La festa offre un’occasione di misurare la nostra cattolicità, anche sfidando la cultura attuale che tende a creare comunità e gruppi contrapposti, rispetto ad una fraternità inclusiva delle tante differenze.

Nella festa emerge e si misura poi il carattere popolare della fede cristiana. Lo stile di Gesù era ben chiaro: se chiamava qualcuno a seguirlo e qualcuno a far parte del gruppo degli apostoli, il destinatario del suo annuncio era però il popolo; quindi, chiamava anche chi non motivato da una fede esplicita, tuttavia, si mostrava interessato a Lui. Perdere il carattere popolare significherebbe perdere la Chiesa. Questo comporta una scelta di linguaggio: Gesù si esprimeva in parabole, con parole semplici, con un linguaggio che tutti potevano capire. Comporta anche una caratterizzazione delle strutture perché siano accoglienti e decorose, ma non elitarie. Le sale di una parrocchia sono ben diverse da un salotto snob: le prime sono facilmente fruibili da tutti, il secondo è costruito per segnare la distanza tra chi fa parte o meno di un club ristretto. Questo si vede in particolare nella festa: il linguaggio, gli spazi, la musica, i cibi, lasciano facilmente capire se quella parrocchia ha a cuore il popolo o un particolare livello sociale. Quando una festa è popolare non “scade di livello”, ma si dimostra più chiaramente evangelica ed ecclesiale.

Verso una conclusione

Il cammino che abbiamo fatto in questi quaresimali aveva l’obiettivo di evidenziare ciò che, in questo tempo di grandi cambiamenti, potrebbe e dovrebbe restare a fondamento della vita delle nostre parrocchie, evitando una logica di chiusura spaventata ed aprendosi al territorio ed alla collaborazione a partire dalle Unità Pastorali.

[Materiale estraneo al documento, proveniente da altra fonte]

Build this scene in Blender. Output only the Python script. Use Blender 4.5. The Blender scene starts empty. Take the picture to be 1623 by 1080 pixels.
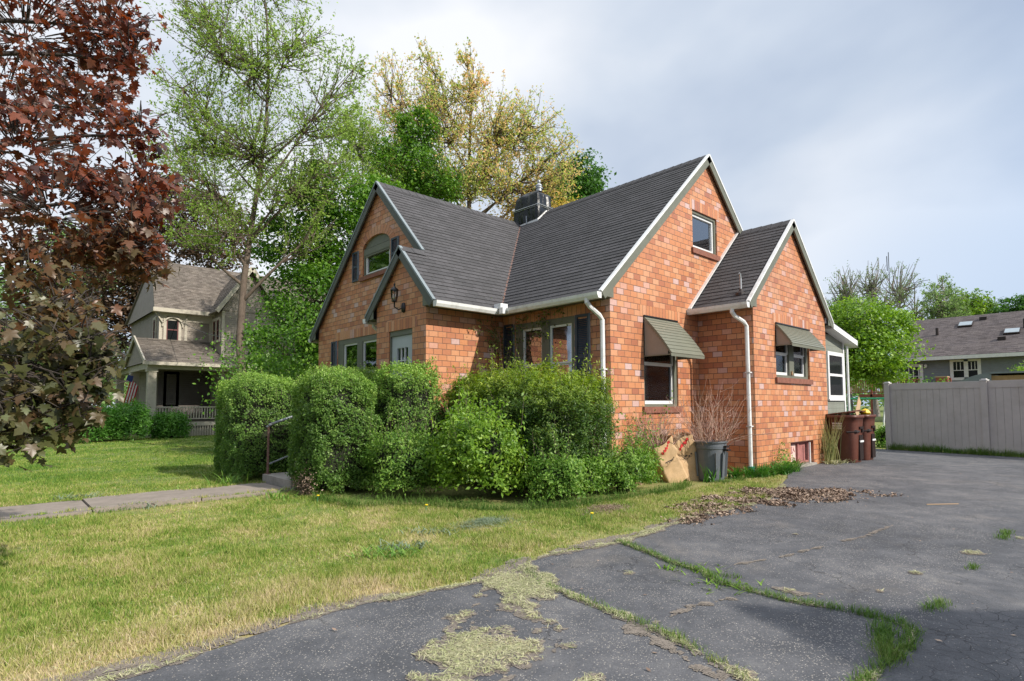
import bpy, math, random
import numpy as np
from mathutils import Vector, Matrix
from mathutils.geometry import tessellate_polygon
random.seed(7); rng = np.random.default_rng(7)
R = math.radians
scene = bpy.context.scene
C = scene.collection
# ------------------------------------------------------------------ camera
CAM = Vector((-7.627, -5.830, 1.32))
YAW, PITCH, ROLL = 0.8247387, 0.0567348, 0.0036576
cd = bpy.data.cameras.new("camera"); cam = bpy.data.objects.new("camera", cd); C.objects.link(cam)
cd.sensor_width = 36.0; cd.lens = 902.33 / 1623 * 36; cd.shift_y = (590.97 - 540) / 1623
cd.clip_start = 0.05; cd.clip_end = 2000
F = Vector((math.cos(YAW), math.sin(YAW), 0)); Rt = Vector((math.sin(YAW), -math.cos(YAW), 0)); U = Vector((0, 0, 1))
F2 = F * math.cos(PITCH) + U * math.sin(PITCH); U2 = U * math.cos(PITCH) - F * math.sin(PITCH)
X = Rt * math.cos(ROLL) - U2 * math.sin(ROLL); Y = Rt * math.sin(ROLL) + U2 * math.cos(ROLL)
cam.matrix_world = Matrix(((X.x, Y.x, -F2.x, CAM.x), (X.y, Y.y, -F2.y, CAM.y), (X.z, Y.z, -F2.z, CAM.z), (0, 0, 0, 1)))
scene.camera = cam
# ------------------------------------------------------------------ light
SUN_EL = R(34); SUN_DIR = Vector((0.23, -1.0, 0)).normalized() * math.cos(SUN_EL) + Vector((0, 0, math.sin(SUN_EL)))
sl = bpy.data.lights.new("sun", 'SUN'); sun = bpy.data.objects.new("sun", sl); C.objects.link(sun)
sl.energy = 3.7; sl.angle = R(0.6); sl.color = (1.0, 0.93, 0.82)
sun.rotation_euler = SUN_DIR.to_track_quat('Z', 'Y').to_euler(); sun.location = (5, -20, 20)
w = bpy.data.worlds.new("World"); scene.world = w; w.use_nodes = True
nt = w.node_tree; nt.nodes.clear()
def nd(nt, t, **k):
    n = nt.nodes.new(t)
    for a, b in k.items():
        if a.startswith('i_'):
            key = a[2:]; key = int(key) if key.isdigit() else key.replace('_', ' ')
            n.inputs[key].default_value = b
        else: setattr(n, a, b)
    return n
def ramp(n, stops, interp='LINEAR'):
    cr = n.color_ramp; cr.interpolation = interp
    while len(cr.elements) > 1: cr.elements.remove(cr.elements[-1])
    cr.elements[0].position = stops[0][0]; cr.elements[0].color = (*stops[0][1], 1)
    for p, c in stops[1:]:
        e = cr.elements.new(p); e.color = (*c, 1)
    return n
sky = nd(nt, 'ShaderNodeTexSky', sky_type='NISHITA', sun_disc=False, sun_elevation=SUN_EL,
         sun_rotation=math.atan2(SUN_DIR.x, SUN_DIR.y), air_density=1.0, dust_density=1.5, ozone_density=1.2)
tc = nd(nt, 'ShaderNodeTexCoord'); mp = nd(nt, 'ShaderNodeMapping'); mp.inputs['Scale'].default_value = (1, 1, 1.7)
nt.links.new(tc.outputs['Generated'], mp.inputs[0])
n1 = nd(nt, 'ShaderNodeTexNoise', i_Scale=1.9, i_Detail=5.0, i_Roughness=0.45, i_Distortion=0.15)
nt.links.new(mp.outputs[0], n1.inputs['Vector'])
n2 = nd(nt, 'ShaderNodeTexNoise', i_Scale=0.9, i_Detail=3.0, i_Roughness=0.45)
nt.links.new(mp.outputs[0], n2.inputs['Vector'])
cl = ramp(nd(nt, 'ShaderNodeValToRGB'), [(0.34, (2.9, 3.35, 4.1)), (0.44, (3.6, 4.0, 4.6)), (0.53, (4.4, 4.65, 5.05)), (0.62, (5.3, 5.4, 5.6))])
nt.links.new(n1.outputs[0], cl.inputs[0])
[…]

Le cose dette e consegnate scritte costituiscono quasi una “Lettera pastorale” in quattro capitoli, su cui tornare per fare una riflessione comune, in questo tempo di Sinodo nel quale più che assommare nuovi documenti complessi è utile condividere idee semplici e spero evangelicamente ispirate.

Per affinare il nostro sguardo pastorale e spirituale vi invito in conclusione alla contemplazione del territorio geografico ed umano in cui ogni nostra parrocchia è inserita. È una vera adorazione della presenza di Dio in mezzo alle nostre case da cui tutto deve partire ed a cui deve ritornare. Quel territorio che potremmo identificare con quello delle nostre Unità Pastorali e che in questo breve ma intenso testo della Evangeli Gaudium, Papa Francesco chiama “la città”.

“Abbiamo bisogno di riconoscere la città a partire da uno sguardo contemplativo, ossia uno sguardo di fede che scopra quel Dio che abita nelle sue case, nelle sue strade, nelle sue piazze. La presenza di Dio accompagna la ricerca sincera che persone e gruppi compiono per trovare appoggio e senso alla loro vita. Egli vive tra i cittadini promuovendo la solidarietà, la fraternità, il desiderio di bene, di verità, di giustizia. Questa presenza non deve essere fabbricata, ma scoperta, svelata” (EG 71).